SET EXERCISE: Each line from the start of the records through the line containing "struct('wall_right', span(XROOM1, XROOM1" is to be transcribed exactly, and no other line is to be included.

RECORD EXCERPTS:

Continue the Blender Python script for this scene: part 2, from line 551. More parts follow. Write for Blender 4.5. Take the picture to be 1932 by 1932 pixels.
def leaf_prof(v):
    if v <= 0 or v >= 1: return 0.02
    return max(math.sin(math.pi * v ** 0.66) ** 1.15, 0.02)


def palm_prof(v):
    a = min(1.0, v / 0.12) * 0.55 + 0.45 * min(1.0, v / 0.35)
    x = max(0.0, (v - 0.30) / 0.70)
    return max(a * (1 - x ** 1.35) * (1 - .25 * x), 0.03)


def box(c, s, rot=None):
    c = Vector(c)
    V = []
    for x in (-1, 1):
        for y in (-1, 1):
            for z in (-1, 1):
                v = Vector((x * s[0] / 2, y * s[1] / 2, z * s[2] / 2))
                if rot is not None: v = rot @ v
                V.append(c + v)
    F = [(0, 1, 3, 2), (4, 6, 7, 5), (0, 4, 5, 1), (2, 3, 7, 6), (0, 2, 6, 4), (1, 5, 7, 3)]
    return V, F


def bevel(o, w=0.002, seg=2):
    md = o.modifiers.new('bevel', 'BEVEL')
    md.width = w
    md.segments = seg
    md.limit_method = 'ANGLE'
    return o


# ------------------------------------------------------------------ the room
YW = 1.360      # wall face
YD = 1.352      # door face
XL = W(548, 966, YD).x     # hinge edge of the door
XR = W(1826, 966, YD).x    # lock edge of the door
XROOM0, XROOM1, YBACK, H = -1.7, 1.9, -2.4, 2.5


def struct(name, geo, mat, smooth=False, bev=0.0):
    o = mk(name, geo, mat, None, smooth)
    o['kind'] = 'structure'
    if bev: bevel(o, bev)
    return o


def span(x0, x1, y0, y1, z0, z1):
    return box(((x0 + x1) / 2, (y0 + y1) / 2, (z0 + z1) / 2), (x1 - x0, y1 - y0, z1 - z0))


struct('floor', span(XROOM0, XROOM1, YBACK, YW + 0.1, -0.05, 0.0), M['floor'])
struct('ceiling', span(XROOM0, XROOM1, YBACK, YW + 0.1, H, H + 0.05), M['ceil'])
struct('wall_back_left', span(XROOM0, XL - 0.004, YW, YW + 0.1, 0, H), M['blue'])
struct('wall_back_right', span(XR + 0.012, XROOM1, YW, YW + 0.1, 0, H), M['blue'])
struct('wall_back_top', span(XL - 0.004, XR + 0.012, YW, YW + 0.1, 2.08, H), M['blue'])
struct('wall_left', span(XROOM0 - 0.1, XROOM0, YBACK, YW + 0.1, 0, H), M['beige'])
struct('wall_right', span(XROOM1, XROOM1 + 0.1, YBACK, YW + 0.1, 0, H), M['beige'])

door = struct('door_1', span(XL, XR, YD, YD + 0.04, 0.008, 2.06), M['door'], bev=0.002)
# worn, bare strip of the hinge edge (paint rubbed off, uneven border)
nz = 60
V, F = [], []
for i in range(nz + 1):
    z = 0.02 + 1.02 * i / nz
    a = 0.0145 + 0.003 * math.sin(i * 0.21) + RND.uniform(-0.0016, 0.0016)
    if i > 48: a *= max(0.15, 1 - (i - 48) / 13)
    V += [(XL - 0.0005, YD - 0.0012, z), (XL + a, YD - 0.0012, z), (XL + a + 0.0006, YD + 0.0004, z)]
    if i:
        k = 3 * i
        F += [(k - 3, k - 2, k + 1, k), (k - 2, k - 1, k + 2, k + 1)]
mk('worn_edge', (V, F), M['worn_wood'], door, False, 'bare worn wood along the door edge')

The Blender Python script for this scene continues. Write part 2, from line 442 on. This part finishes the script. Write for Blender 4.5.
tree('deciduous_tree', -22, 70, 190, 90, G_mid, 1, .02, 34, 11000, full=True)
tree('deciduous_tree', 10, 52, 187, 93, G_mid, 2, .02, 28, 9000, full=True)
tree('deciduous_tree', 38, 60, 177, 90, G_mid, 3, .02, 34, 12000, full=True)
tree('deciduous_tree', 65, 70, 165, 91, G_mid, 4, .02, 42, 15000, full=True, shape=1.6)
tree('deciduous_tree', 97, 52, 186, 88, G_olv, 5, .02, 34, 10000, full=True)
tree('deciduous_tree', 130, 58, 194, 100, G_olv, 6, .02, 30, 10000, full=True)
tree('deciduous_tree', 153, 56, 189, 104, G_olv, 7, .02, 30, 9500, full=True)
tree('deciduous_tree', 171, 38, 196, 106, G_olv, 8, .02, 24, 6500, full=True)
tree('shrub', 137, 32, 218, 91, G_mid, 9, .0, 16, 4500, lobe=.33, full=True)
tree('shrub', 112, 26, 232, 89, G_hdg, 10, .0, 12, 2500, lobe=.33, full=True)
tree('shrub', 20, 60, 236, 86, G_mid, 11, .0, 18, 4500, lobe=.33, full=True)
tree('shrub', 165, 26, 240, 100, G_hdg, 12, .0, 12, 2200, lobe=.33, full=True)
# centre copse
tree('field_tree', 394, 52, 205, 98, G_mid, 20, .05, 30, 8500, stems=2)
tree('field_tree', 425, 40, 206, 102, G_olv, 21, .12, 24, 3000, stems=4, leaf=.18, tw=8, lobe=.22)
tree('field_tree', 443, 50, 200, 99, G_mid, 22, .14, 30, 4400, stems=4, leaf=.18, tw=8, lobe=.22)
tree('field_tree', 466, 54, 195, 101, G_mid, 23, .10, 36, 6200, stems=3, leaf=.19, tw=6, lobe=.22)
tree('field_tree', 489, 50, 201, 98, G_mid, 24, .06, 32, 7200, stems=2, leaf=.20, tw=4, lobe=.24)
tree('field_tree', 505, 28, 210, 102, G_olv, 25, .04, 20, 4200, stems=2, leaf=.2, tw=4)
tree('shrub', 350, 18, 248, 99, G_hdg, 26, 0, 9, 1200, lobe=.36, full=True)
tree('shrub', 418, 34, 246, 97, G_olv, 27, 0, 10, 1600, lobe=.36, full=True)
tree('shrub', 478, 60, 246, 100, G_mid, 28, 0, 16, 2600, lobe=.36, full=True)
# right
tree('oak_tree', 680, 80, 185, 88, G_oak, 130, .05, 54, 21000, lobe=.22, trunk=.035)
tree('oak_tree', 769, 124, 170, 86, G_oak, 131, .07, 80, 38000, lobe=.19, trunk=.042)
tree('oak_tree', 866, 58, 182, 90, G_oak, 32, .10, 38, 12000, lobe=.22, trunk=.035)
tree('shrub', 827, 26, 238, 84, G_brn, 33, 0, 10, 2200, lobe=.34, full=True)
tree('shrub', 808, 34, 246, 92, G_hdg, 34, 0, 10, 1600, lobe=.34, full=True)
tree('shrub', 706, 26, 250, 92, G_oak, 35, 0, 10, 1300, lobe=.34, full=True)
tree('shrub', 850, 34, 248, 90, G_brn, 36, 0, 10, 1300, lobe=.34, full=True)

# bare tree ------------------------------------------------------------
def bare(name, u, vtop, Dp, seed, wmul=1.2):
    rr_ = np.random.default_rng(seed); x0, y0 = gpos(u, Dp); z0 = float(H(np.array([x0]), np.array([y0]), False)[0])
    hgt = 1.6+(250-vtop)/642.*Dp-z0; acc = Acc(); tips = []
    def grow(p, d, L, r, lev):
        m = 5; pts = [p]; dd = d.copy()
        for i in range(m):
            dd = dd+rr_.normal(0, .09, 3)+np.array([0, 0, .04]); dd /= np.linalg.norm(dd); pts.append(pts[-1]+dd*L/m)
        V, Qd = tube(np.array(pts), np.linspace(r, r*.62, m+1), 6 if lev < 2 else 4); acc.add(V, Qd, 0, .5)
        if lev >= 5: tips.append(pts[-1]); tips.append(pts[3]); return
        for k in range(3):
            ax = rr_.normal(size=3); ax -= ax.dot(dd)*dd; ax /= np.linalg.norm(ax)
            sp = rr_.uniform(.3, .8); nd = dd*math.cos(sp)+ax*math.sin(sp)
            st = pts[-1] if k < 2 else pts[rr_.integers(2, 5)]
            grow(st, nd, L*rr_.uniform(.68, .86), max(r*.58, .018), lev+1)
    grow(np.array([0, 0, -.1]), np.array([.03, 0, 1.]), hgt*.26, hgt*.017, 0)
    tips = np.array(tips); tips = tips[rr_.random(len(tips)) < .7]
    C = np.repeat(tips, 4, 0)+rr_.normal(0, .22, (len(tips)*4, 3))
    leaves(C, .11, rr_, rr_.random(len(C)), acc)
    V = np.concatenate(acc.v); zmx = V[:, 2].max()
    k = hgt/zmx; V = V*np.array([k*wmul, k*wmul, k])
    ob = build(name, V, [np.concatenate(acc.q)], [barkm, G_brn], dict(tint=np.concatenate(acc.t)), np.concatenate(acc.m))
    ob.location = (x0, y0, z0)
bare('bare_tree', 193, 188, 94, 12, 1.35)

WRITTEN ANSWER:
Continue the Blender Python script for this scene: part 2, from line 551. More parts follow. Write for Blender 4.5. Take the picture to be 1932 by 1932 pixels.
def leaf_prof(v):
    if v <= 0 or v >= 1: return 0.02
    return max(math.sin(math.pi * v ** 0.66) ** 1.15, 0.02)


def palm_prof(v):
    a = min(1.0, v / 0.12) * 0.55 + 0.45 * min(1.0, v / 0.35)
    x = max(0.0, (v - 0.30) / 0.70)
    return max(a * (1 - x ** 1.35) * (1 - .25 * x), 0.03)


def box(c, s, rot=None):
    c = Vector(c)
    V = []
    for x in (-1, 1):
        for y in (-1, 1):
            for z in (-1, 1):
                v = Vector((x * s[0] / 2, y * s[1] / 2, z * s[2] / 2))
                if rot is not None: v = rot @ v
                V.append(c + v)
    F = [(0, 1, 3, 2), (4, 6, 7, 5), (0, 4, 5, 1), (2, 3, 7, 6), (0, 2, 6, 4), (1, 5, 7, 3)]
    return V, F


def bevel(o, w=0.002, seg=2):
    md = o.modifiers.new('bevel', 'BEVEL')
    md.width = w
    md.segments = seg
    md.limit_method = 'ANGLE'
    return o


# ------------------------------------------------------------------ the room
YW = 1.360      # wall face
YD = 1.352      # door face
XL = W(548, 966, YD).x     # hinge edge of the door
XR = W(1826, 966, YD).x    # lock edge of the door
XROOM0, XROOM1, YBACK, H = -1.7, 1.9, -2.4, 2.5


def struct(name, geo, mat, smooth=False, bev=0.0):
    o = mk(name, geo, mat, None, smooth)
    o['kind'] = 'structure'
    if bev: bevel(o, bev)
    return o


def span(x0, x1, y0, y1, z0, z1):
    return box(((x0 + x1) / 2, (y0 + y1) / 2, (z0 + z1) / 2), (x1 - x0, y1 - y0, z1 - z0))


struct('floor', span(XROOM0, XROOM1, YBACK, YW + 0.1, -0.05, 0.0), M['floor'])
struct('ceiling', span(XROOM0, XROOM1, YBACK, YW + 0.1, H, H + 0.05), M['ceil'])
struct('wall_back_left', span(XROOM0, XL - 0.004, YW, YW + 0.1, 0, H), M['blue'])
struct('wall_back_right', span(XR + 0.012, XROOM1, YW, YW + 0.1, 0, H), M['blue'])
struct('wall_back_top', span(XL - 0.004, XR + 0.012, YW, YW + 0.1, 2.08, H), M['blue'])
struct('wall_left', span(XROOM0 - 0.1, XROOM0, YBACK, YW + 0.1, 0, H), M['beige'])
struct('wall_right', span(XROOM1, XROOM1 + 0.1, YBACK, YW + 0.1, 0, H), M['beige'])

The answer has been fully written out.